Mail critic attacks Osborne’s book

Frances Osborne (pictured), the wife of the Tory shadow chancellor, has received close to universal adulation for her latest book, The Bolter, a biography of her racy great grandmother. Even the celebrated historian Antony Beevor called it a "deeply moving tale". However, Craig Brown, writing in yesterday's Mail on Sunday, begged to differ, questioning not just the point of the book ­- "if you want a definitive biography of this silly woman, then you need look no further" ­ - but also the research behind it, parts of which he dismissed as "pretty flimsy".

As reported on The First Post two weeks ago, Osborne's book covers the story of Idina Sackville, a racy old bird who married five times and was a prominent member of Kenya's bed-hopping and alcohol-fuelled Happy Valley set. As a subject it could be fascinating, but not for Brown, who calls Idina "one of the greatest slags of her day" and compares her with the glamour model Jordan.

"The basic story can be told in a brief sentence," writes Brown. "She was born; she drank; she had sex; she painted her fingernails; she had more sex; she went back and forth to Kenya; she drank; she died."

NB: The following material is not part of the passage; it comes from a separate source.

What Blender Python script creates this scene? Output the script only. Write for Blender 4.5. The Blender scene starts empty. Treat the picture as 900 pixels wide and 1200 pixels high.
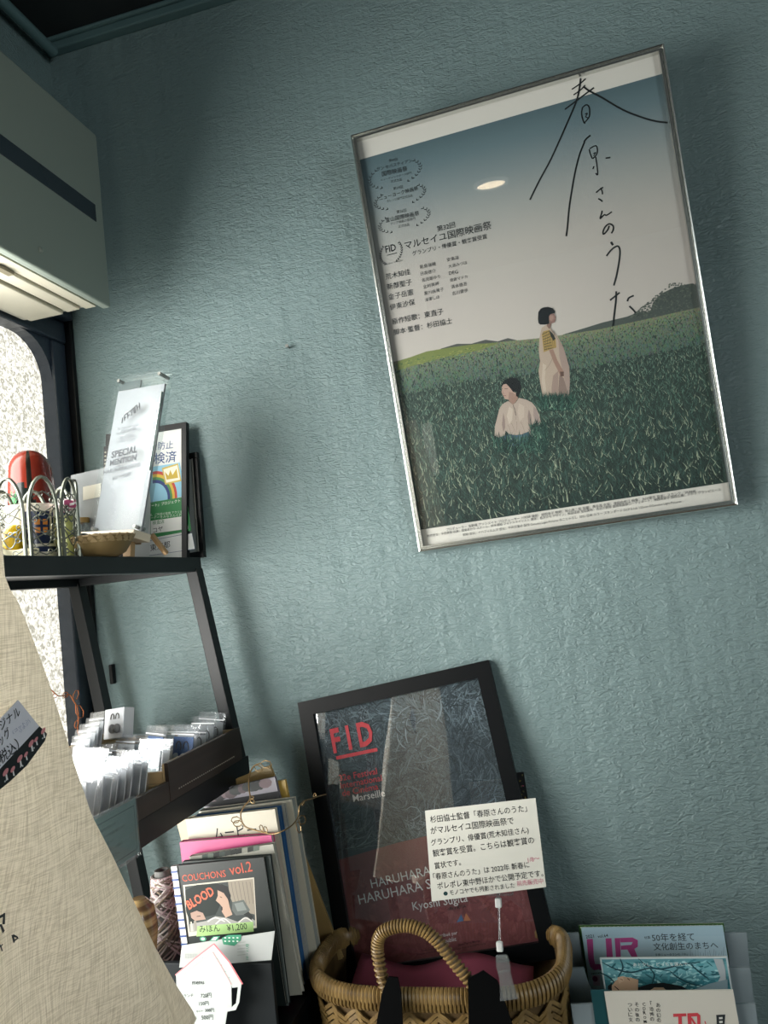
import bpy, bmesh, math, random
from mathutils import Vector, Matrix, Euler
R = math.radians
rnd = random.Random(7)
sc = bpy.context.scene
COL = sc.collection

# ------------------------------------------------------------------ camera
# world: wall_back (the green wall) is y = 0, x runs right, z is up; the lens sits 1.35 m above the floor
Z0 = 1.35
F, YAW, PIT, ROL, D = 895.07, .23255, .0923, -.11428, 1.3427
cy, sy = math.cos(YAW), math.sin(YAW)
FW = Vector((-sy*math.cos(PIT), cy*math.cos(PIT), math.sin(PIT)))
R0 = Vector((cy, sy, 0)); U0 = R0.cross(FW)
RT = math.cos(ROL)*R0 + math.sin(ROL)*U0
UP = -math.sin(ROL)*R0 + math.cos(ROL)*U0
CAM = Vector((0, -D, 0))            # heights in this script are relative to the lens; Z0 is added on linking
cam = bpy.data.cameras.new('camera'); cam.sensor_fit = 'HORIZONTAL'; cam.sensor_width = 36
cam.lens = 36*F/900; cam.clip_start = .01
co = bpy.data.objects.new('camera', cam); COL.objects.link(co)
m3 = Matrix((RT, UP, -FW)).transposed()
co.matrix_world = Matrix.Translation(CAM + Vector((0, 0, Z0))) @ m3.to_4x4()
sc.camera = co
# ------------------------------------------------------------------ light
sc.view_settings.view_transform = 'Standard'; sc.view_settings.look = 'None'
sc.view_settings.exposure = 0.0; sc.view_settings.gamma = 1.0
wd = bpy.data.worlds.new('world'); sc.world = wd; wd.use_nodes = True
wd.node_tree.nodes['Background'].inputs[0].default_value = (.75, .85, 1, 1)
wd.node_tree.nodes['Background'].inputs[1].default_value = .6
def area(name, loc, target, sx, sz, power, color):
    l = bpy.data.lights.new(name, 'AREA'); l.shape = 'RECTANGLE'; l.size = sx; l.size_y = sz
    l.energy = power; l.color = color
    o = bpy.data.objects.new(name, l); COL.objects.link(o)
    o.location = Vector(loc) + Vector((0, 0, Z0))
    o.rotation_euler = (Vector(target) - Vector(loc)).to_track_quat('-Z', 'Z').to_euler()
    return o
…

Brown went on to query Osborne's assertion that Idina was the inspiration for two famous fictional characters, 'The Bolter' in Nancy Mitford's Love in a Cold Climate, and Irish Storm in the 1920s bestseller The Green Hat by Michael Arlen - a theory, wrote Brown, that sought to give the book some "literary sheen".

"She offers no proof that either author ever met Idina Sackville, although she argues that Arlen seals the link between fiction and reality with the use of Idina's initials, I.S... at one time a common way of identifying the real individuals on whom fictional characters were based."

To this, the critic responds: "What she doesn't let on is the fact that the character in The Green Hat is in fact born Iris March..." Craig Brown
concludes: "Incidentally, if sharing your initials with a fictional character means you inspired them, then that means I was the original behind Charles Bovary and Charlie Brown."